Problem description: Print the material below exactly as it stands, please, from its first line to the line holding "COL = scene.collection", with no pictures.

* START *

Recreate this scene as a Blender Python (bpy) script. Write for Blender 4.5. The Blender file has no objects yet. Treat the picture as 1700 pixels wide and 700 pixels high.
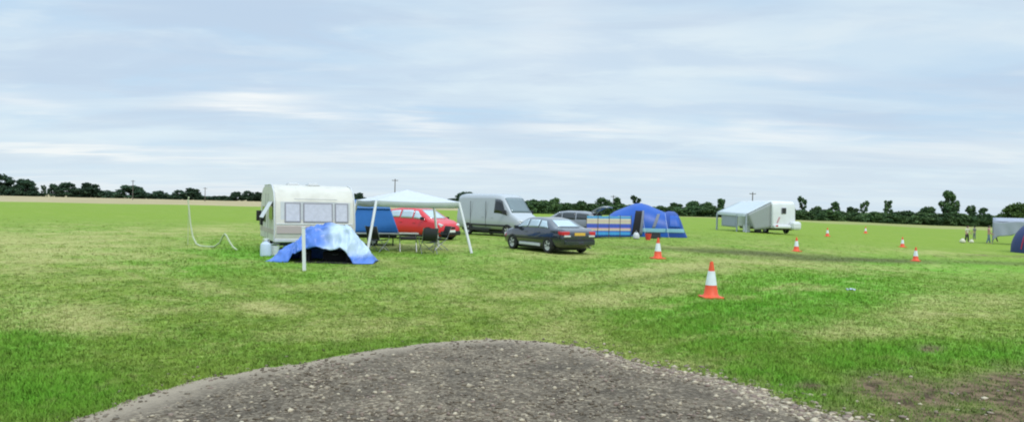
import bpy, bmesh, math, random
import numpy as np
from mathutils import Vector, Matrix, Euler

random.seed(7)
rng = np.random.default_rng(7)
R = math.radians
scene = bpy.context.scene
COL = scene.collection

# ------------------------------------------------------------------ camera
F = 1214.0
CAM_H = 1.85
PITCH = R(0.52)
ROLL = math.atan(0.0225)
f_ = Vector((0, math.cos(PITCH), -math.sin(PITCH)))
r0 = Vector((1, 0, 0)); u0 = Vector((0, math.sin(PITCH), math.cos(PITCH)))
r_ = r0 * math.cos(ROLL) + u0 * math.sin(ROLL)
u_ = -r0 * math.sin(ROLL) + u0 * math.cos(ROLL)
cam_d = bpy.data.cameras.new('camera'); cam = bpy.data.objects.new('camera', cam_d)
COL.objects.link(cam)
cam.matrix_world = Matrix(((r_.x, u_.x, -f_.x, 0), (r_.y, u_.y, -f_.y, 0), (r_.z, u_.z, -f_.z, CAM_H), (0, 0, 0, 1)))
cam_d.sensor_width = 36; cam_d.lens = 36 * F / 1700; cam_d.clip_end = 9000; cam_d.clip_start = 0.1
scene.camera = cam

def sstep(a, b, x):
    t = np.clip((x - a) / (b - a), 0, 1)
    return t * t * (3 - 2 * t)

def terrain(x, y):
    """height of the field: nearly level, falling away gently to the right"""
    x = np.asarray(x, float); y = np.asarray(y, float)
    r = np.hypot(x, y) + 1e-6
    ang = np.degrees(np.arctan2(x, y))
    z = -0.88 * sstep(13, 36, ang) * sstep(12, 42, r) * sstep(170, 110, np.abs(ang))
    w = sstep(14, 30, r)
    z = z + w * 0.04 * (np.sin(x * .21 + 1.3) * np.cos(y * .17) + .6 * np.sin(x * .06 + y * .09))
    return z

def gz(x, y): return float(terrain(x, y))

def ray(px, py):
    return f_ + r_ * ((px - 850) / F) - u_ * ((py - 350) / F)

def at(px, py):
    """ground point seen at a place in the photograph"""
    d = ray(px, py); z = 0.0
    for _ in range(25):
        t = (CAM_H - z) / max(-d.z, 1e-4)
        p = d * t
        z = gz(p.x, p.y)
    return Vector((p.x, p.y, z))

def atd(px, dist):
    """ground point in the direction of photo column px, dist metres away"""
    d = ray(px, 345); k = dist / d.y
    x, y = d.x * k, d.y * k
    return Vector((x, y, gz(x, y)))

# ------------------------------------------------------------------ materials
def pm(name, col, rough=.6, var=.10, scale=6, metal=0., bump=0., coat=0., spec=.5, trans=0., dirt=None):
    m = bpy.data.materials.new(name); m.use_nodes = True
    nt = m.node_tree; b = nt.nodes['Principled BSDF']
    tc = nt.nodes.new('ShaderNodeTexCoord')
    n = nt.nodes.new('ShaderNodeTexNoise'); n.inputs['Scale'].default_value = scale; n.inputs['Detail'].default_value = 5
    nt.links.new(tc.outputs['Object'], n.inputs['Vector'])
    mx = nt.nodes.new('ShaderNodeMix'); mx.data_type = 'RGBA'
    c = Vector(col[:3])
    mx.inputs['A'].default_value = (*(c * (1 - var)), 1); mx.inputs['B'].default_value = (*(c * (1 + var)), 1)
    nt.links.new(n.outputs['Fac'], mx.inputs['Factor'])
    out = mx.outputs['Result']
    if dirt:
        n2 = nt.nodes.new('ShaderNodeTexNoise'); n2.inputs['Scale'].default_value = dirt[2]; n2.inputs['Detail'].default_value = 6
        nt.links.new(tc.outputs['Object'], n2.inputs['Vector'])
        rp = nt.nodes.new('ShaderNodeMapRange'); rp.inputs[1].default_value = .45; rp.inputs[2].default_value = .75
        rp.inputs[4].default_value = dirt[1]
        nt.links.new(n2.outputs['Fac'], rp.inputs[0])
        m2 = nt.nodes.new('ShaderNodeMix'); m2.data_type = 'RGBA'
        m2.inputs['B'].default_value = (*dirt[0], 1)
        nt.links.new(out, m2.inputs['A']); nt.links.new(rp.outputs[0], m2.inputs['Factor'])
        out = m2.outputs['Result']
    nt.links.new(out, b.inputs['Base Color'])
    b.inputs['Roughness'].default_value = rough; b.inputs['Metallic'].default_value = metal
    b.inputs['Specular IOR Level'].default_value = spec
    if coat: b.inputs['Coat Weight'].default_value = coat; b.inputs['Coat Roughness'].default_value = .06; b.inputs['Coat IOR'].default_value = 1.65 if 'navy' in name else 1.5
    if trans:
        b.inputs['Subsurface Weight'].default_value = 0
    if bump:
        n3 = nt.nodes.new('ShaderNodeTexNoise'); n3.inputs['Scale'].default_value = scale * 3
        nt.links.new(tc.outputs['Object'], n3.inputs['Vector'])
        bp = nt.nodes.new('ShaderNodeBump'); bp.inputs['Strength'].default_value = bump; bp.inputs['Distance'].default_value = .03
        nt.links.new(n3.outputs['Fac'], bp.inputs['Height']); nt.links.new(bp.outputs['Normal'], b.inputs['Normal'])
    return m

def cloth(name, col, rough=.7, translucent=.25, var=.1, scale=3, bump=.2):
    """thin fabric: diffuse with some light coming through"""
    m = pm(name, col, rough, var, scale, bump=bump)
    nt = m.node_tree; b = nt.nodes['Principled BSDF']; o = nt.nodes['Material Output']
    t = nt.nodes.new('ShaderNodeBsdfTranslucent')
    src = b.inputs['Base Color'].links[0].from_socket
    nt.links.new(src, t.inputs['Color'])
    ms = nt.nodes.new('ShaderNodeMixShader'); ms.inputs[0].default_value = translucent
    nt.links.new(b.outputs[0], ms.inputs[1]); nt.links.new(t.outputs[0], ms.inputs[2]); nt.links.new(ms.outputs[0], o.inputs['Surface'])
    return m

M = dict(
    cream=pm('caravan cream', (.60, .575, .50), .45, .06, 2, dirt=((.34, .31, .24), .3, 3)),
    cream_pink=pm('caravan stripe', (.46, .38, .35), .5, .06, 2),
    grey_frame=pm('window surround', (.26, .25, .28), .5),
    pane=pm('pale curtained pane', (.54, .53, .60), .12, .2, 9, spec=.8),
    white=pm('white paint', (.66, .67, .68), .4, .05, 3),
    white_metal=pm('white powder coat', (.70, .71, .72), .4, .05, 3),
    awning_white=cloth('white canopy cloth', (.72, .75, .78), .7, .3, .04, 2),
    black=pm('black plastic', (.012, .012, .013), .5),
    rubber=pm('tyre rubber', (.018, .018, .018), .85),
    rim=pm('alloy rim', (.58, .58, .58), .4, .1, 5, .2),
    steel=pm('dull steel', (.32, .33, .34), .4, .1, 8, .7),
    navy=pm('navy car paint', (.012, .016, .028), .25, .1, 2, coat=1.),
    red=pm('red car paint', (.62, .012, .020), .35, .08, 2, coat=.4),
    silver=pm('silver van paint', (.42, .44, .46), .35, .05, 2, .25, coat=.5),
    silver_grey=pm('grey car paint', (.22, .23, .25), .35, .05, 2, .3, coat=.5),
    glass=pm('car glass', (.50, .58, .60), .10, .1, 2, .60, spec=.9),
    van_glass=pm('van windscreen glass', (.16, .20, .21), .12, .1, 2, .4, spec=.8),
    glass_dark=pm('dark car glass', (.012, .016, .018), .06, .1, 2, spec=.7),
    lamp_red=pm('red lamp lens', (.55, .03, .04), .2),
    lamp_clear=pm('clear lamp lens', (.6, .6, .6), .12, coat=.5),
    plate_y=pm('yellow plate', (.68, .42, .06), .4),
    plate_w=pm('white plate', (.75, .75, .72), .4),
    sill=pm('pale sill strip', (.55, .56, .57), .35),
    blue_canvas=cloth('blue canvas', (.020, .165, .50), .7, .2),
    blue_canvas_pale=cloth('pale blue canvas', (.09, .25, .58), .6, .25),
    tent_blue=cloth('tent blue nylon', (.010, .105, .50), .42, .2, .15, 1.2),
    tent_navy=cloth('tent deep blue nylon', (.010, .065, .33), .45, .15, .15, 1.2),
    tent_band=cloth('pale turquoise band', (.25, .50, .58), .6, .2),
    tent_grey=cloth('grey door cloth', (.20, .22, .27), .6, .2),
    dome_navy=cloth('dome tent navy', (.025, .045, .16), .5, .15),
    dome_red=cloth('dome tent red edge', (.50, .03, .08), .5, .2),
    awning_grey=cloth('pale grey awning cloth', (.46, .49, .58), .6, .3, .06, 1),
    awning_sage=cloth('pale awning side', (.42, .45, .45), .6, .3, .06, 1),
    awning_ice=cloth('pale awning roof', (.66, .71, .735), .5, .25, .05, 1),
    mh=pm('white coachwork', (.68, .69, .69), .35, .05, 1.5, dirt=((.4, .4, .38), .25, 2)),
    mh_pink=pm('faded red graphic', (.50, .25, .27), .5),
    shade_black=pm('interior shade and eye black', (.010, .010, .012), .9),  # near-black that paints in the shade of interiors; also the eyes
    chair_cloth=pm('charcoal chair cloth', (.022, .024, .027), .8),
    table=pm('pale table top', (.52, .52, .50), .5),
    orange=pm('cone orange', (.80, .085, .022), .5, .08, 8, dirt=((.35, .08, .04), .35, 9)),
    sleeve=pm('cone reflective sleeve', (.72, .76, .78), .4, .05, 8, dirt=((.45, .45, .42), .3, 9)),
    cone_red=pm('red plastic', (.65, .05, .04), .45),
    wood=pm('weathered wood', (.10, .085, .07), .8, .2, 3),
    water=pm('bluish white plastic', (.50, .58, .68), .4),
    hose=pm('pale hose', (.42, .47, .30), .6),
    skin=pm('skin', (.42, .25, .18), .55),
    hair=pm('dark hair', (.03, .02, .015), .7),
    cream_top=pm('cream cloth', (.62, .60, .45), .8),
    pink_top=pm('faded pink cloth', (.48, .25, .22), .8),
    dark_cloth=pm('dark cloth', (.03, .032, .04), .8),
    grey_cloth=pm('grey cloth', (.16, .18, .17), .8),
    jeans=pm('blue denim', (.12, .17, .24), .8),
    bark=pm('bark', (.06, .05, .04), .9, .3, 3),
)

# ------------------------------------------------------------------ mesh tools
class MB:
    def __init__(s): s.v = []; s.f = []
    def add(s, vs, fs):
        o = len(s.v); s.v += [tuple(v) for v in vs]; s.f += [tuple(i + o for i in f) for f in fs]; return s
    def box(s, c, d, rot=None):
        x, y, z = d[0] / 2, d[1] / 2, d[2] / 2
        vs = [Vector(p) for p in ((-x, -y, -z), (x, -y, -z), (x, y, -z), (-x, y, -z), (-x, -y, z), (x, -y, z), (x, y, z), (-x, y, z))]
        if rot: vs = [Euler(rot).to_matrix() @ v for v in vs]
        return s.add([v + Vector(c) for v in vs], [(0, 3, 2, 1), (4, 5, 6, 7), (0, 1, 5, 4), (1, 2, 6, 5), (2, 3, 7, 6), (3, 0, 4, 7)])
    def tube(s, pts, r, n=8, r2=None):
        pts = [Vector(p) for p in pts]; m = len(pts); vs = []; fs = []
        for i, p in enumerate(pts):
            d = (pts[min(i + 1, m - 1)] - pts[max(i - 1, 0)]).normalized()
            a = d.cross(Vector((0, 0, 1)) if abs(d.z) < .9 else Vector((1, 0, 0))).normalized(); b = d.cross(a)
            rr = r if r2 is None else r + (r2 - r) * i / (m - 1)
            for k in range(n):
                t = 2 * math.pi * k / n; vs.append(p + a * math.cos(t) * rr + b * math.sin(t) * rr)
        for i in range(m - 1):
            for k in range(n):
                fs.append((i * n + k, i * n + (k + 1) % n, (i + 1) * n + (k + 1) % n, (i + 1) * n + k))
        fs.append(tuple(range(n - 1, -1, -1))); fs.append(tuple((m - 1) * n + k for k in range(n)))
        return s.add(vs, fs)
    def lathe(s, prof, n=20, c=(0, 0, 0), axis='z', caps=True):
        vs = []; fs = []
        for r, z in prof:
            for k in range(n):
                t = 2 * math.pi * k / n; a, b = r * math.cos(t), r * math.sin(t)
                vs.append((a + c[0], b + c[1], z + c[2]) if axis == 'z' else (a + c[0], z + c[1], b + c[2]))
        for i in range(len(prof) - 1):
            for k in range(n):
                q = (i * n + k, i * n + (k + 1) % n, (i + 1) * n + (k + 1) % n, (i + 1) * n + k)
                fs.append(q if axis == 'z' else q[::-1])
        if not caps: return s.add(vs, fs)
        e0 = tuple(range(n)); e1 = tuple((len(prof) - 1) * n + k for k in range(n))
        fs.append(e0[::-1] if axis == 'z' else e0); fs.append(e1 if axis == 'z' else e1[::-1])
        return s.add(vs, fs)
    def grid(s, P, cap=False):
        """P: rows of points -> quads"""
        n = len(P[0]); vs = [p for row in P for p in row]
        fs = [(i * n + j, i * n + j + 1, (i + 1) * n + j + 1, (i + 1) * n + j) for i in range(len(P) - 1) for j in range(n - 1)]
        return s.add(vs, fs)
    def prism(s, prof, y0, y1):
        """profile in (x,z) extruded along y"""
        n = len(prof)
        vs = [(x, y0, z) for x, z in prof] + [(x, y1, z) for x, z in prof]
        fs = [(i, (i + 1) % n, n + (i + 1) % n, n + i) for i in range(n)] + [tuple(range(n - 1, -1, -1)), tuple(range(n, 2 * n))]
        return s.add(vs, fs)
    def build(s, name, mat, parent=None, smooth=None, bevel=0, solid=0, loc=None, sub=0):
        me = bpy.data.meshes.new(name); me.from_pydata(s.v, [], s.f)
        bm = bmesh.new(); bm.from_mesh(me); bmesh.ops.remove_doubles(bm, verts=bm.verts, dist=1e-5)
        bmesh.ops.recalc_face_normals(bm, faces=bm.faces); bm.to_mesh(me); bm.free()
        me.materials.append(mat)
        o = bpy.data.objects.new(name, me); COL.objects.link(o)
        if smooth is not None:
            for p in me.polygons: p.use_smooth = True
            me.set_sharp_from_angle(angle=R(smooth))
        if parent: o.parent = parent
        if loc is not None: o.location = loc
        if solid:
            md = o.modifiers.new('thickness', 'SOLIDIFY'); md.thickness = solid; md.offset = 0
        if bevel:
            md = o.modifiers.new('bevel', 'BEVEL'); md.width = bevel; md.segments = 2; md.limit_method = 'ANGLE'
        if sub:
            md = o.modifiers.new('sub', 'SUBSURF'); md.levels = sub; md.render_levels = sub
        return o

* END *

Final result:
Recreate this scene as a Blender Python (bpy) script. Write for Blender 4.5. The Blender file has no objects yet. Treat the picture as 1700 pixels wide and 700 pixels high.
import bpy, bmesh, math, random
import numpy as np
from mathutils import Vector, Matrix, Euler

random.seed(7)
rng = np.random.default_rng(7)
R = math.radians
scene = bpy.context.scene
COL = scene.collection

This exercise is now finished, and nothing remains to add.